Migrant Mother montage, 1936 Dorothea Lange had been on assignment for the Farm Services Administration for a month and was driving home when she said she noticed a “pea pickers camp” sign “out of the corner of my eye.” She drove on in the rain for another 20 miles, convincing herself that she didn’t need to go back to take one more set of photos.And then:
Almost without realizing what I was doing, I made a U-turn on the empty highway. I went back those 20 miles and turned off the highway at that sign, PEA-PICKERS CAMP. I was following instinct, not reason; I drove into that wet and soggy camp and parked my car like a homing pigeon. I saw and approached the hungry and desperate mother, as if drawn by a magnet. I do not remember how I explained my presence or my camera to her, but I do remember she asked me no questions. I made five exposures, working closer and closer from the same direction. I did not ask her name or her history. She told me her age, that she was thirty-two. She said that they had been living on frozen vegetables from the surrounding fields, and birds that the children killed. She had just sold the tires from her car to buy food. There she sat in that lean-to tent with her children huddled around her, and seemed to know that my pictures might help her, and so she helped me. There was a sort of equality about it (Lange, 1960).

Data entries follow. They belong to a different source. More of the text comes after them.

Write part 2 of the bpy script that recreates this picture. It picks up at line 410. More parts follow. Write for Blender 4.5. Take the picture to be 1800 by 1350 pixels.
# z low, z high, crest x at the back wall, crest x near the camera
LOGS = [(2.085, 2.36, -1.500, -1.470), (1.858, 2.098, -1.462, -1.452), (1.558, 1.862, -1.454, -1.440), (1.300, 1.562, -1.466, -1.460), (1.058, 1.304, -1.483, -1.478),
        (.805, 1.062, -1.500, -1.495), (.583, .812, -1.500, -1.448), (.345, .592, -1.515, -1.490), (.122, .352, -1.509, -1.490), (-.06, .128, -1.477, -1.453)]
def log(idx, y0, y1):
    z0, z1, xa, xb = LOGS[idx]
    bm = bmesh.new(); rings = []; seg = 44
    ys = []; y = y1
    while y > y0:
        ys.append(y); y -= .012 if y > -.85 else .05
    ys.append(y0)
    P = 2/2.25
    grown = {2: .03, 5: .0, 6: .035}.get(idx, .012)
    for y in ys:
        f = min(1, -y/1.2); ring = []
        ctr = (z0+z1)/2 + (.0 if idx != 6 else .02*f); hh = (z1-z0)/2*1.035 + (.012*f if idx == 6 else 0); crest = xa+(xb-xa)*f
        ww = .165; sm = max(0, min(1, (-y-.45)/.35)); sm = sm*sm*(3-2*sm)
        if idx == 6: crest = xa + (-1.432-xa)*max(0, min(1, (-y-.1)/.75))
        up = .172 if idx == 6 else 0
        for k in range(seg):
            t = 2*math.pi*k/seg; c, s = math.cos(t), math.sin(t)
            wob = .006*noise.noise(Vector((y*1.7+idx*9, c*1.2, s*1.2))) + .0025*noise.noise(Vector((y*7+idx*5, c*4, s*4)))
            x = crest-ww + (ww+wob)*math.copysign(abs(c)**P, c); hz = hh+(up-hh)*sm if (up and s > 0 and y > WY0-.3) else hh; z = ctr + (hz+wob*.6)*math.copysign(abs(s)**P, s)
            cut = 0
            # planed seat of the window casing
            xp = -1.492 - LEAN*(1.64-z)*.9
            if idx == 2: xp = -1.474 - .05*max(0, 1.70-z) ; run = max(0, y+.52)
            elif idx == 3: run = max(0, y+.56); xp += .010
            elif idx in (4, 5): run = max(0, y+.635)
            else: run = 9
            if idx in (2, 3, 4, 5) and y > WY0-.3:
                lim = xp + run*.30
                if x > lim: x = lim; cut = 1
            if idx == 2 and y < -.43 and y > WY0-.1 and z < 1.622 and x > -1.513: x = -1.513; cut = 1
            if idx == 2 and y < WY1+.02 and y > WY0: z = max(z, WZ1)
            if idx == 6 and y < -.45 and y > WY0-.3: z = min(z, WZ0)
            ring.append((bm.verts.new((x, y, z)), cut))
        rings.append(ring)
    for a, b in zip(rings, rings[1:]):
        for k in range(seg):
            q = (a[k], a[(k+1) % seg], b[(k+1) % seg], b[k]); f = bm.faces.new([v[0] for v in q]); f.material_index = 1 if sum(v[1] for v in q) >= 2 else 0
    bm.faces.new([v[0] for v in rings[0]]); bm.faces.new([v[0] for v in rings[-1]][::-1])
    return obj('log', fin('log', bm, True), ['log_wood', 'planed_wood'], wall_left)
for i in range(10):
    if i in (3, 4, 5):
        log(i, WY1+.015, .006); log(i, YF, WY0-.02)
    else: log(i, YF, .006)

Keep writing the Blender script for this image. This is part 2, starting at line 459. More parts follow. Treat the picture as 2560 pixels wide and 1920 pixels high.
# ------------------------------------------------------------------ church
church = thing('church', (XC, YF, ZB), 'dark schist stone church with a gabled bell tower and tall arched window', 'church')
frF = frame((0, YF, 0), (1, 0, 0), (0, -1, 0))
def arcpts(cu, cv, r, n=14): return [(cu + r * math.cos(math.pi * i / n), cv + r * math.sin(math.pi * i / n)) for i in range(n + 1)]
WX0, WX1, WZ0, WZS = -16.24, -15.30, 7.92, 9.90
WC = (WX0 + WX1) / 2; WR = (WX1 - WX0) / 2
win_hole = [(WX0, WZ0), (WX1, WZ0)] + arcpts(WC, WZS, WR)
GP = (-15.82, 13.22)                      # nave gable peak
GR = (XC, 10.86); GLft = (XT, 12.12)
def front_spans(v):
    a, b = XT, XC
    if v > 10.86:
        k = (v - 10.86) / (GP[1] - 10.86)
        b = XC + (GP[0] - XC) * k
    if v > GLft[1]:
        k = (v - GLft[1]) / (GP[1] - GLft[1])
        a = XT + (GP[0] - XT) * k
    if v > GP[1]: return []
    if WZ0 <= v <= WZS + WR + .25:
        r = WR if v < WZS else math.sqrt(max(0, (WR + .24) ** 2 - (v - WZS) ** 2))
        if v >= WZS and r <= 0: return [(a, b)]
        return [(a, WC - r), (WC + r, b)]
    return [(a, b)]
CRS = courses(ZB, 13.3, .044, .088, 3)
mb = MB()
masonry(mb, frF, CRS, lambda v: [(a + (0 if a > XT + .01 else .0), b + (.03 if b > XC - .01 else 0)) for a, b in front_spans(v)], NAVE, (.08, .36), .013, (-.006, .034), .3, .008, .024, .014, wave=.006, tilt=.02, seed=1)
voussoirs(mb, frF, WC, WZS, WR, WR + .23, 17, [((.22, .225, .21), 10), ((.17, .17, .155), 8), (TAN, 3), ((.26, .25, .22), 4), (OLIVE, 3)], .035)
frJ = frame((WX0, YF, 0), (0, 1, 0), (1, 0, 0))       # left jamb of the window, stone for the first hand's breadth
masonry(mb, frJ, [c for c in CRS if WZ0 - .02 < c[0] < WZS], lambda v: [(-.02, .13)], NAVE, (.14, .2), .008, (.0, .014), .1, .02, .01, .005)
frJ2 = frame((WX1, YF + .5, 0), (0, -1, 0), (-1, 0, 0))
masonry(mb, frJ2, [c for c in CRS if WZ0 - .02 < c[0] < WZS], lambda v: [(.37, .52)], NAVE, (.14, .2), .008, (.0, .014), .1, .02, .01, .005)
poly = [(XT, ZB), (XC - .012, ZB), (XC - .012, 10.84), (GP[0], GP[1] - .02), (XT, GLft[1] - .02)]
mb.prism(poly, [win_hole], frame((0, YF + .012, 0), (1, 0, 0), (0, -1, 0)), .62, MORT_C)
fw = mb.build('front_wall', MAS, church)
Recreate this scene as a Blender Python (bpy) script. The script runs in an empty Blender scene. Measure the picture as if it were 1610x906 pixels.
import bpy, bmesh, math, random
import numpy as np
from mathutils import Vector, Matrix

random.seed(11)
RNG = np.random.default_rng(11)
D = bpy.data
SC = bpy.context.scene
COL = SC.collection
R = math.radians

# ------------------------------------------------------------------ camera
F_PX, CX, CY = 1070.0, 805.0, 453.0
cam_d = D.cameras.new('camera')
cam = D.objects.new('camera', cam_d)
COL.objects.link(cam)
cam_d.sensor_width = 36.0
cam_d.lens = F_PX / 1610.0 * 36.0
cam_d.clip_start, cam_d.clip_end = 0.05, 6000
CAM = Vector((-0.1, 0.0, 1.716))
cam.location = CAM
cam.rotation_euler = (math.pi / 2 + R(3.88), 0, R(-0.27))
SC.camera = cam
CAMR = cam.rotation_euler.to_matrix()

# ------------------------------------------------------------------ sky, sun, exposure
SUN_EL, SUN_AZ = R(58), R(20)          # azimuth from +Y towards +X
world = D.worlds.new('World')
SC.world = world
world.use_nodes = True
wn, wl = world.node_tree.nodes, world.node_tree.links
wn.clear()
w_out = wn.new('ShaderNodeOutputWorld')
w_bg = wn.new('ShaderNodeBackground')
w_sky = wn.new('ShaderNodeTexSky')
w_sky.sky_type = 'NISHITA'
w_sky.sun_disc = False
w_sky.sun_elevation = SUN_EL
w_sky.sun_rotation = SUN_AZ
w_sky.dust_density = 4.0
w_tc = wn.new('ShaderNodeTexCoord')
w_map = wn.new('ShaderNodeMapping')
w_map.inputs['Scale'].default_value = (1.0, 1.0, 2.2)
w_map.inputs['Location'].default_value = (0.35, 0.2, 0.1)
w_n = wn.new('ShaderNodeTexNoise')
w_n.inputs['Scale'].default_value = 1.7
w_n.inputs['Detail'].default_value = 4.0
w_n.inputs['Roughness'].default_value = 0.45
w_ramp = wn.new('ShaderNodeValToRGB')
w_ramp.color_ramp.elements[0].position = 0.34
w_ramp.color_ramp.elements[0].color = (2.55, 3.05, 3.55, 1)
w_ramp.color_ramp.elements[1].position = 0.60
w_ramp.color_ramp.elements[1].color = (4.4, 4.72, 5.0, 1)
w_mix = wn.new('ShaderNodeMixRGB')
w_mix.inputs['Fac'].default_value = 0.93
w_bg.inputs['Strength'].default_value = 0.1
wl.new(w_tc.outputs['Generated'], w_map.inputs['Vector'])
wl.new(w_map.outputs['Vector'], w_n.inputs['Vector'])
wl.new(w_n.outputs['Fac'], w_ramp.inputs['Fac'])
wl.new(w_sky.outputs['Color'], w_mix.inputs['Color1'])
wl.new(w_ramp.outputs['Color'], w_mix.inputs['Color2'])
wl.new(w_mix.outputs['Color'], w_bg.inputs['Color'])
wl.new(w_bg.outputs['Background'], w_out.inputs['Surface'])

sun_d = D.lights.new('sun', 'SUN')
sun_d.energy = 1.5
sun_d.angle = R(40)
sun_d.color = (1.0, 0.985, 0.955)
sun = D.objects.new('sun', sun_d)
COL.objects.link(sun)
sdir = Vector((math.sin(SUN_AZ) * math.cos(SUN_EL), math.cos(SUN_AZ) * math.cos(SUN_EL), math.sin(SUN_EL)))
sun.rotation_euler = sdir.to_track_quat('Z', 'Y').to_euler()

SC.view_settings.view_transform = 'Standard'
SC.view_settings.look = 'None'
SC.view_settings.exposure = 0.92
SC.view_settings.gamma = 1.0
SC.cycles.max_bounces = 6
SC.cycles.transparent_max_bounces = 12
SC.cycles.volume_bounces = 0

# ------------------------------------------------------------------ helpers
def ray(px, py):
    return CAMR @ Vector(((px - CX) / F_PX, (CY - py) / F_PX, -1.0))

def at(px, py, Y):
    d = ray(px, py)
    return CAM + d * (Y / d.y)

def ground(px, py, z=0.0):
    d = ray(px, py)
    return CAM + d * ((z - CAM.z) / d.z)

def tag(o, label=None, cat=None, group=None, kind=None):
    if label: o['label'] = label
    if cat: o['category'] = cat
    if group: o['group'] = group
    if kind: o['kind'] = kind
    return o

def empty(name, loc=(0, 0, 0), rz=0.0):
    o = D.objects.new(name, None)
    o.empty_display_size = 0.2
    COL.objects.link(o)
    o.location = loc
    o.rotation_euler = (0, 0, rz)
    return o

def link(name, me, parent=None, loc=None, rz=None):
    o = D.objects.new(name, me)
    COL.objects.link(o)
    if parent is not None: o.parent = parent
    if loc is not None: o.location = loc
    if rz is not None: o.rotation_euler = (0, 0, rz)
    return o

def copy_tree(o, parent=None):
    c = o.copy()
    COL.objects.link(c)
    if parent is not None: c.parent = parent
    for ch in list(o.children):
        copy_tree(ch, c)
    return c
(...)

The next day, Lange and her editors alerted federal relief authorities, and food was rushed to the camp. Lange also went on, with characteristic instinct and conscience, to photograph Japanese-descended Americans forced into relocation camps during World War II.
The subject of the Migrant Mother photo, Florence Owens Thompson, survived the Depression and raised her children in California. Thompson’s daughters said she had avoided publicity until 1978 because she was ashamed at having been an icon of poverty. But FSA photos like the Migrant Mother gave no hint that the subjects had brought misery on themselves through any fault of their own. Instead, they portrayed good people as victims of a flawed system.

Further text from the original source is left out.